My fear of 'failure' has kept me from being independent. Instead of falling down and learning how to stand back up, I opted to just not fall down alltogether. For many years I thought this made me better than the rest. My self esteem depended on it. Perhaps this is why my self esteem was so shaky all those years.

Now that I'm trying to do my own thing in life, I feel so ill-equipped. I can't remember all the things I thought I learned in grade school and I sound like the uneducated ass I do NOT want to be. Wait, I AM the uneducated ass I do not want to be! I used to learn things with the goal of getting a pretty little letter of praise from the school officials telling my family what a wonderful person I was because my grades were better than the average joe. Whoopiefriggindoodle! Those numbers are so impersonal and meaningless to me now. Now I want to learn for myself. Now I want to learn because I have worthy goals for which to use my knowledge. I am no longer scared of a failing grade. Well, that's a lie. I am still a little averse to that icky letter F. But now I am able to accept that F in all its F'ing glory (hah sorry) and learn from it. I want to create knowledge, not just reuse it!

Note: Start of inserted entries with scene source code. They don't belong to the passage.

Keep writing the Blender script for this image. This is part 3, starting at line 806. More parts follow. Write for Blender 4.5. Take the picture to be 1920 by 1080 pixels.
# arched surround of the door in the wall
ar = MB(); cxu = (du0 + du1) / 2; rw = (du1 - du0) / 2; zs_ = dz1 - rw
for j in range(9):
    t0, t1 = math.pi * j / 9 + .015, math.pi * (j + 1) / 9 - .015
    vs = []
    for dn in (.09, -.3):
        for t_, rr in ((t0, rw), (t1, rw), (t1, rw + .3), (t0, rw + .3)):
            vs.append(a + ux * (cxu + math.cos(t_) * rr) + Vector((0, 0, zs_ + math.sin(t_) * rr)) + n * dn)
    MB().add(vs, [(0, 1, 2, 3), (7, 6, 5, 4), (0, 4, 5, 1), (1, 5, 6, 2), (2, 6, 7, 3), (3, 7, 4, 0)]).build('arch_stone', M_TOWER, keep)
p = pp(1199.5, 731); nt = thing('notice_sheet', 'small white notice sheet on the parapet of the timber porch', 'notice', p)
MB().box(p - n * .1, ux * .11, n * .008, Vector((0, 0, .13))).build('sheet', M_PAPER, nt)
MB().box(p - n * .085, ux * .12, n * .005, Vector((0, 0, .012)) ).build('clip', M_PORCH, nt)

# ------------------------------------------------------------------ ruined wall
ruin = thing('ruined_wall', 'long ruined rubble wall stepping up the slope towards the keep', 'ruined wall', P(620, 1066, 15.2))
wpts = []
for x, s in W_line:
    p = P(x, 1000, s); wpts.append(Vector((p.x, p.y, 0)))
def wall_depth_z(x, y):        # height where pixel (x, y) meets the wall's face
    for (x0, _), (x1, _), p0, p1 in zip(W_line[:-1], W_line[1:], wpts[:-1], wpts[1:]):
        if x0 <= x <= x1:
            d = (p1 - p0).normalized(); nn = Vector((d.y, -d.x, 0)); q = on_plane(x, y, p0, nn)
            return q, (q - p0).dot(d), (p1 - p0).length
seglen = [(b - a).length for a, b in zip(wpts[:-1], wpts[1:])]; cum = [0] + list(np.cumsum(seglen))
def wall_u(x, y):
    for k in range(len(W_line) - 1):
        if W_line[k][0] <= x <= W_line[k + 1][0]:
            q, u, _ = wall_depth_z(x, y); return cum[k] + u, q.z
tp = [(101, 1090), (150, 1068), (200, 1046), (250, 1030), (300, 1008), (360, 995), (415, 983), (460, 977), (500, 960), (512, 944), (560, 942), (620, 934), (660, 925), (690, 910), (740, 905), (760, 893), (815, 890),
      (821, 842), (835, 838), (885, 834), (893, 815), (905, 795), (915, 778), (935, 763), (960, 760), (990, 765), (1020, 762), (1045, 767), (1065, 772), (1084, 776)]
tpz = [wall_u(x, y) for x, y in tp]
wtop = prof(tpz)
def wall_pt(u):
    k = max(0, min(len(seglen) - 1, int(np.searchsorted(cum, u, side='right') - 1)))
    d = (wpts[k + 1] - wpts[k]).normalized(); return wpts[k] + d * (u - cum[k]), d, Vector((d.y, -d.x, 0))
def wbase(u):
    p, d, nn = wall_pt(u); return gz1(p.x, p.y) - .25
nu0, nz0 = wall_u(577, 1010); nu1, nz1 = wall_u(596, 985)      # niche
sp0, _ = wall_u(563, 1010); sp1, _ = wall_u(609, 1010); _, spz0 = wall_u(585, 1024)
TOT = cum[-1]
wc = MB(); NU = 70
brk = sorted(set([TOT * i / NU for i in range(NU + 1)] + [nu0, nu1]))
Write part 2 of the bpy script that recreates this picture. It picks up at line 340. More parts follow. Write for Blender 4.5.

And another point. My 4.0s and steady stream of gold stars throughout grade school set unrealistic standards and expectations for other students. I think our grading system is so skewed now. The common view is that if our students aren't passing with straight As, then surely our teachers aren't doing a good enough job. So now teachers are pressured to pass out As like free candy. And that is an issue because our standards have lowered.
And the kids who failed all their classes? Complete failures, right? Well it seems as though that's what our education system would have them believe. Their self-esteem is lowered to the point that they literally have no reason to care anymore, and I can't blame them. Once their grades get so low it really can appear pointless to keep trying in a broken system that is not well-adapted to their needs. The systems of our society so violently shove these youths down the ladder and make it exceedingly difficult to climb back up to the top! Or at least society's idea of 'the top.'
But what kills me most is that many of these kids are so much more gifted than many of the golden children with their beautiful 4.0 gpas. These children know what it means to fail, and they figured it out early on in life. Now would it not be beneficial to support these 'failures' and offer them other methods for achieving their goals? And I don't mean, 'hey, sonny there's a community college you can go to. It's your only option since you F'ed up.' There is such a BS social stigma attached to that. Like if you don't spend obscene amounts of money for your 4-year degree then you are clearly not an educated individual or something. Bull. Shit. I sit everyday in my classes with a bunch of blind bats paying obscene amounts of money to sit in classes they hate so they can get a fancy degree and make their parents proud. They aren't learning anything that they enjoy, and they are NOT benefitting our society as a whole. Instead their scholarship money is being wasted when kids paying for community college out of their own wallets could be using it to achieve something worthwhile.

Let's get our heads in the game. Let's enjoy our lives. Let's enjoy learning. And let's do these things for our own selves. I quit playing into the system. I give up. I have some dreams and I want to achieve them. I am going to ask questions in my classes. And I'm not going to dumb myself down so I can feel like I fit in with a group of dweebuses. I'm not a dweebus. I finally learned to have a little respect for myself, and I'm going to exercise my right to take care of myself. YOU ARE INTELLIGENT! YOU ARE WISE! YOU ARE BEAUTIFUL! YOU ARE YOU! OWN IT! Feel free to make mistakes. Learn from those mistakes. And then go kick some life ass with those learned lessons.

2 comments:

  1. New insight into my unwillingness to fail. Relates VERY well to last night's conversation. Thanks Hayley.

    ReplyDelete
  2. All my thanks goes to you dear. Maybe it isn't an unwillingness so much as it is a fear. Let's work through our fears.